Triplete del portugués. Costa respondió dos veces, falló De Gea y Nacho marcó un golazo. España dejó ir un partido que tenía ganado.
Fernando Hierro presentaba el rostro semiacongojado, como si no hubiera podido ensayar el semblante. España salió muy dócil, con una pasividad absolutamente opuesta al brío cojonudista demostrado por Rubiales estos días pasados. Así las cosas, Cristiano pudo coger fácilmente la pelota y hacer en el extremo una olvidada bicicleta. Nacho se la comió en parte, y él puso la habilidad restante para que el árbitro, con omisión del VAR, pudiera pitar penalti.
Portugal cometió el error de replegarse y contribuir a la recuperación de la idiosincrasia española. España comenzó a amasar su juego, primero muy lejos, después más cerca, y al final en las cercanías de la portería. Fue un maravilloso recital de Iniesta, emocionante por su progresiva despedida. Contribuyó Isco también con su perseverancia, pero aunque los dos tenían la pelota (un 20% de la posesión era de los dos), Iniesta era afilado, incisivo. Por un momento, el toque español fue hipnótico, casi infantil a veces. Hubo una pequeña ocasión de Silva tras tocarla Costa, que está, ya lo sabemos, para hacer pequeño el fútbol alto, para bajárselo a los pequeños, a sus compañeros. Costa, gigante que redimensiona lo que de otra forma se perdería. Iniesta hizo en esos minutos de recuperación una jugada asombrosa en la que paró y derrapó, en esa zona suya del extremo interior, ¡Iniesta no ha sido extremo, ha sido íntimo! ¡Ha inventado ese filo interno del juego que es el corte interior de Iniesta!
Las contras portuguesas eran una obra personal de Cristiano entorpecida por sus compañeros.
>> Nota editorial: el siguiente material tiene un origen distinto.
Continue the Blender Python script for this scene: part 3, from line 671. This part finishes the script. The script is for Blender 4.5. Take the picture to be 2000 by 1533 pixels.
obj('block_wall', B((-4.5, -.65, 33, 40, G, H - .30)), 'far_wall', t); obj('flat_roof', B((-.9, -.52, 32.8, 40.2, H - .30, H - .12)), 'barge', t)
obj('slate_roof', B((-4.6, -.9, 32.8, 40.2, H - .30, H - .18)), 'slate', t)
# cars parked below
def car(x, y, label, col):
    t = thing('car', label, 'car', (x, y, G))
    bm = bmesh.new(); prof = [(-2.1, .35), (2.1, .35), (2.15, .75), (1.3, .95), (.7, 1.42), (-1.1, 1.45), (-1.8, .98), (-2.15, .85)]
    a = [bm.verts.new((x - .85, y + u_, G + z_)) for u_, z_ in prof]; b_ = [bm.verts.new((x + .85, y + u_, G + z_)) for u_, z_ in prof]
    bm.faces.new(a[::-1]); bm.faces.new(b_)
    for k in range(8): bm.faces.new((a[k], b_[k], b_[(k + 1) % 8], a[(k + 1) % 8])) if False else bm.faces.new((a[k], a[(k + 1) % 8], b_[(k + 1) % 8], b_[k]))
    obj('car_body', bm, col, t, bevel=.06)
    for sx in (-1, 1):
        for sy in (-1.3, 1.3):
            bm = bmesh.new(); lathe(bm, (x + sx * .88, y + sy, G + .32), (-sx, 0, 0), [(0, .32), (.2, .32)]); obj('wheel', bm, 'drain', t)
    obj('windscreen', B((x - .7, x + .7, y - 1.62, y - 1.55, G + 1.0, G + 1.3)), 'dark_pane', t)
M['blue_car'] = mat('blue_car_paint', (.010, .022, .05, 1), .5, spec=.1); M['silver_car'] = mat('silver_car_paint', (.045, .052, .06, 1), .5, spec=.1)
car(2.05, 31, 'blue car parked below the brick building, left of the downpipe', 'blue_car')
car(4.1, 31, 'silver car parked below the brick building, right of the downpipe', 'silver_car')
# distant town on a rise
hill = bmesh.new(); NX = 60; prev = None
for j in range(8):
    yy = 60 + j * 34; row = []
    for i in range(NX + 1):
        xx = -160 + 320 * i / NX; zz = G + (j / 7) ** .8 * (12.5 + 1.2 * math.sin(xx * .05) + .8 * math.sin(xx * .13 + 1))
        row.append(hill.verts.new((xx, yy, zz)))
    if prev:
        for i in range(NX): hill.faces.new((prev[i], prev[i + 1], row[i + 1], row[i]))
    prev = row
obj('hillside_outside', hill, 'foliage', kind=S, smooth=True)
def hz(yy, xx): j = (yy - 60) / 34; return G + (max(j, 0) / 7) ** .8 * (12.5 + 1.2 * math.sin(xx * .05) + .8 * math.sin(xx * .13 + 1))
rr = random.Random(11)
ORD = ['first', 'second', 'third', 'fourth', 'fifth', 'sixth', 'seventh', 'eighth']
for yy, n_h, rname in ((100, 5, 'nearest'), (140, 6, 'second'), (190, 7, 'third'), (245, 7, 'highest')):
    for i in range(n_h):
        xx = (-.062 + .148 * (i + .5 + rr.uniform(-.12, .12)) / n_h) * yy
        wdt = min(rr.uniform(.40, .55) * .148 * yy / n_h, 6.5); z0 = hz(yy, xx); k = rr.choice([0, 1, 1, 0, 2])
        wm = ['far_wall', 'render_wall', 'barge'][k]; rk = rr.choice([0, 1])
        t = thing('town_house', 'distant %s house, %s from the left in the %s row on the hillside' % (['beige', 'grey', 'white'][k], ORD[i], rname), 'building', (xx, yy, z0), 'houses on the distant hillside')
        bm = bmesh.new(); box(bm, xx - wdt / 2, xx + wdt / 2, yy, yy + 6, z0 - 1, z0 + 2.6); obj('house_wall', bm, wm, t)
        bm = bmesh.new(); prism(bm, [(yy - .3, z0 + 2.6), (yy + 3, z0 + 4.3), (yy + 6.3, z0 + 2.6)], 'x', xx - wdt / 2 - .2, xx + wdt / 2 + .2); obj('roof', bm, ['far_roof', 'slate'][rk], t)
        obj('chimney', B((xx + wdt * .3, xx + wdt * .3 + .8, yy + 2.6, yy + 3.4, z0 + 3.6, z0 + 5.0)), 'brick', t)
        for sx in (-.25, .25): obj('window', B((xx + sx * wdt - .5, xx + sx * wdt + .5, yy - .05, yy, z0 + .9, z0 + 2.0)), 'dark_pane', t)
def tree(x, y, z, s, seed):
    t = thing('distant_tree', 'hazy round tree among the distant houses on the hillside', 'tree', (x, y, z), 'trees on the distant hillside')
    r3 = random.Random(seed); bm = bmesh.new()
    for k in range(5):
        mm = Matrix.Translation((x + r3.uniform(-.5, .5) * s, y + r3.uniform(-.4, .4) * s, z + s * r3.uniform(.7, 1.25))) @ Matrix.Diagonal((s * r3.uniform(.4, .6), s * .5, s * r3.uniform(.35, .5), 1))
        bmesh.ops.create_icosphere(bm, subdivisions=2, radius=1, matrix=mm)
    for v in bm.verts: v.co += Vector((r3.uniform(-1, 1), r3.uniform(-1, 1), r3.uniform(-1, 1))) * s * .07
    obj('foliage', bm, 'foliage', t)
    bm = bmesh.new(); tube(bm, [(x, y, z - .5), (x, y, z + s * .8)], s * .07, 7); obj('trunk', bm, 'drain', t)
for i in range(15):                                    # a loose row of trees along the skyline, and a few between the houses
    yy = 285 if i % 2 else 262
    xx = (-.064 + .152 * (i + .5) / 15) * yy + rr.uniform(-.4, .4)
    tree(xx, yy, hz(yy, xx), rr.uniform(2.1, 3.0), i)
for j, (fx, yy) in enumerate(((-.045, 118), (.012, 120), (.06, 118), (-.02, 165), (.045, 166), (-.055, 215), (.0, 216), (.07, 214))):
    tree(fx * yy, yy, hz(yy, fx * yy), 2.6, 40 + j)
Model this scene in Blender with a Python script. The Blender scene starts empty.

Todos los balones que tocó Cristiano en esa primera parte los tocó bien. Era el Cristiano de nueve puro del Madrid pero aún más plenipotenciario. Vemos que aún puede ser mejor. Enseñó al Madrid y a España que puede ser más monstruoso. El gol español no vino por el toque y la meditación, sin embargo. Hay algo que valorar mucho en Iniesta y es que siempre empieza con la misma ilusión la jugada, sabiendo, o quizás sin pararse a pensar, que de esas aventuras que empieza muy pocas acaban en gol. Da igual. Lo importante es la acción que enciende el motor.